Write out the listing in full, matching it word for word.
++++ Recorded data
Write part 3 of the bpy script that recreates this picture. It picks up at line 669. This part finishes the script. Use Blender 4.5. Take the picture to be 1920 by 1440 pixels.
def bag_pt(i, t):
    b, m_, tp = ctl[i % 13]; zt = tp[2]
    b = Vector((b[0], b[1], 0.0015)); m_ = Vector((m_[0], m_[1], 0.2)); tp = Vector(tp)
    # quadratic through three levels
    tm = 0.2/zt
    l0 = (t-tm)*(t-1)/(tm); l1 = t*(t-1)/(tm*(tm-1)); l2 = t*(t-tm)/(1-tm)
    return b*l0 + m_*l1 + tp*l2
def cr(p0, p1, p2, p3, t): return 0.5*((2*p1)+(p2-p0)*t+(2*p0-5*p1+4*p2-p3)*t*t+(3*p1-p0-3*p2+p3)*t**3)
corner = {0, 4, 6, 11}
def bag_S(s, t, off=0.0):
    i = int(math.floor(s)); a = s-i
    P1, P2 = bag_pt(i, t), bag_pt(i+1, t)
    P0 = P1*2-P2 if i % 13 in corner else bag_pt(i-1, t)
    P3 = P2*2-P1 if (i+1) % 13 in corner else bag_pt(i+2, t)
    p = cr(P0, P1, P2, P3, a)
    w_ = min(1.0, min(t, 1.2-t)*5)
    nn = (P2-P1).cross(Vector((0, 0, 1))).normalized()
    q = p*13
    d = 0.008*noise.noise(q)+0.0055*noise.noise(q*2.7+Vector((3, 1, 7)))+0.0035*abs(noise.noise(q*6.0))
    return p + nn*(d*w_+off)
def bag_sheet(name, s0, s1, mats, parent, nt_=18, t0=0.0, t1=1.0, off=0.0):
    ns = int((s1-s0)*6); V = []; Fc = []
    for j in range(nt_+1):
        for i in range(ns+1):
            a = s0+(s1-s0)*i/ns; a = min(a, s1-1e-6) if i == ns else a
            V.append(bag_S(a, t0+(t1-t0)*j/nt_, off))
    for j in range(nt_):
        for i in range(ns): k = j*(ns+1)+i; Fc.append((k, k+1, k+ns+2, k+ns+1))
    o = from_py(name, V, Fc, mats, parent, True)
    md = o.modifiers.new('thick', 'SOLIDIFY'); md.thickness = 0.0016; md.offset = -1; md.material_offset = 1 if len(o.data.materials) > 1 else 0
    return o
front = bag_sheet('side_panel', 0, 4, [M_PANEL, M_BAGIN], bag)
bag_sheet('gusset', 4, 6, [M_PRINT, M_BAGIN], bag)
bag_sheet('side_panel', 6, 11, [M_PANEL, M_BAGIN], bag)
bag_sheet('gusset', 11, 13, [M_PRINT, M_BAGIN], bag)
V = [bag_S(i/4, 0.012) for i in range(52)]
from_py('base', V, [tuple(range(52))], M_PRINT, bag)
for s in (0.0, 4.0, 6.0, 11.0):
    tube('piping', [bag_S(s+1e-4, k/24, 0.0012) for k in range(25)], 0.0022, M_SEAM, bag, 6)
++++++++
• _Problem solution_
Write part 3 of the bpy script that recreates this picture. It picks up at line 669. This part finishes the script. Use Blender 4.5. Take the picture to be 1920 by 1440 pixels.
def bag_pt(i, t):
    b, m_, tp = ctl[i % 13]; zt = tp[2]
    b = Vector((b[0], b[1], 0.0015)); m_ = Vector((m_[0], m_[1], 0.2)); tp = Vector(tp)
    # quadratic through three levels
    tm = 0.2/zt
    l0 = (t-tm)*(t-1)/(tm); l1 = t*(t-1)/(tm*(tm-1)); l2 = t*(t-tm)/(1-tm)
    return b*l0 + m_*l1 + tp*l2
def cr(p0, p1, p2, p3, t): return 0.5*((2*p1)+(p2-p0)*t+(2*p0-5*p1+4*p2-p3)*t*t+(3*p1-p0-3*p2+p3)*t**3)
corner = {0, 4, 6, 11}
def bag_S(s, t, off=0.0):
    i = int(math.floor(s)); a = s-i
    P1, P2 = bag_pt(i, t), bag_pt(i+1, t)
    P0 = P1*2-P2 if i % 13 in corner else bag_pt(i-1, t)
    P3 = P2*2-P1 if (i+1) % 13 in corner else bag_pt(i+2, t)
    p = cr(P0, P1, P2, P3, a)
    w_ = min(1.0, min(t, 1.2-t)*5)
    nn = (P2-P1).cross(Vector((0, 0, 1))).normalized()
    q = p*13
    d = 0.008*noise.noise(q)+0.0055*noise.noise(q*2.7+Vector((3, 1, 7)))+0.0035*abs(noise.noise(q*6.0))
    return p + nn*(d*w_+off)
def bag_sheet(name, s0, s1, mats, parent, nt_=18, t0=0.0, t1=1.0, off=0.0):
    ns = int((s1-s0)*6); V = []; Fc = []
    for j in range(nt_+1):
        for i in range(ns+1):
            a = s0+(s1-s0)*i/ns; a = min(a, s1-1e-6) if i == ns else a
            V.append(bag_S(a, t0+(t1-t0)*j/nt_, off))
    for j in range(nt_):
        for i in range(ns): k = j*(ns+1)+i; Fc.append((k, k+1, k+ns+2, k+ns+1))
    o = from_py(name, V, Fc, mats, parent, True)
    md = o.modifiers.new('thick', 'SOLIDIFY'); md.thickness = 0.0016; md.offset = -1; md.material_offset = 1 if len(o.data.materials) > 1 else 0
    return o
front = bag_sheet('side_panel', 0, 4, [M_PANEL, M_BAGIN], bag)
bag_sheet('gusset', 4, 6, [M_PRINT, M_BAGIN], bag)
bag_sheet('side_panel', 6, 11, [M_PANEL, M_BAGIN], bag)
bag_sheet('gusset', 11, 13, [M_PRINT, M_BAGIN], bag)
V = [bag_S(i/4, 0.012) for i in range(52)]
from_py('base', V, [tuple(range(52))], M_PRINT, bag)
for s in (0.0, 4.0, 6.0, 11.0):
    tube('piping', [bag_S(s+1e-4, k/24, 0.0012) for k in range(25)], 0.0022, M_SEAM, bag, 6)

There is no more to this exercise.